Detached
Simon Jenkins
Home Sweet Home: A London Architectural Monograph (Academy Editions £6.95) No one who has lived in London for the past fifteen years has much cause to thank the Greater London Council's architectural department—certainly none of the tenants living in the blocks illustrated in Home Sweet Home. The Victorians built tenements which became slums in fifty years. Many of the point and slab blocks which have come from County Hall since the war have become slums in less than ten. The self-styled Le Corbusiers flocked from their architectural schools in the 'fifties and 'sixties to experiment with the landscape and the lives of the London poor, and left a legacy of ugliness and human misery which will never be equalled in the archetectural profession.

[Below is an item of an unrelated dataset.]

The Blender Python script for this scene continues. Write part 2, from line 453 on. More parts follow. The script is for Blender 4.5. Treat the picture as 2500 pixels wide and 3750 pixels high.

If that sounds hyperbolic, then go where few Spectator readers ever tread: to the frigid passageways round the twenty-fourstorey slabs of the Pepys Estate in Deptford; to the 'brutalist aesthetic' of the cliffs of Eugenia Road in Southwark; to the visual assault of the giant 'scissor blocks' of the Banner Estate in Islington. The arrogant
detachment of the men who designed these buildings—men living for the most part in friendly Victorian terraces—stands out continually in this book. 'The drawbacks of these tall blocks rapidly became selfevident once these buildings were in use,' is their bland conclusion. It was self-evident to many of us before, but the architects did not listen because tall blocks were a sign of professional virility.
However, the high-rise saga is only part of this book, which traces the much longer story of the rise and fall—and first hints of a rebirth—in the mostly noble tradition of public housing in London. The photographs are much better than the text, which is drab and self-righteous. But everything is there: the first splendid LCC buildings, still gracing Millbank just behind the Tate Gallery; the homely suburban estates, down-market replicas of Hampstead Garden Suburb; the less happy 'thirties tenements, looking oddly Germanic; the 'errors' of the post-war years—as even Kenneth Campbell, former housing architect to the LCC/GLC puts it.
And the book ends with a note of real hope. The nightmare of high-rise is now over, and public housing is reverting to a more humble and sensitive respect for the traditional qualities of London street architecture. It is a sobering irony that the last estate illustrated here, at Swinbrook Road in North Kensington, is in layout a carbon copy of the previous Victorian street pattern.
It is also one of the first estates where the architects actually discussed closely with residents what sort of housing they really wanted.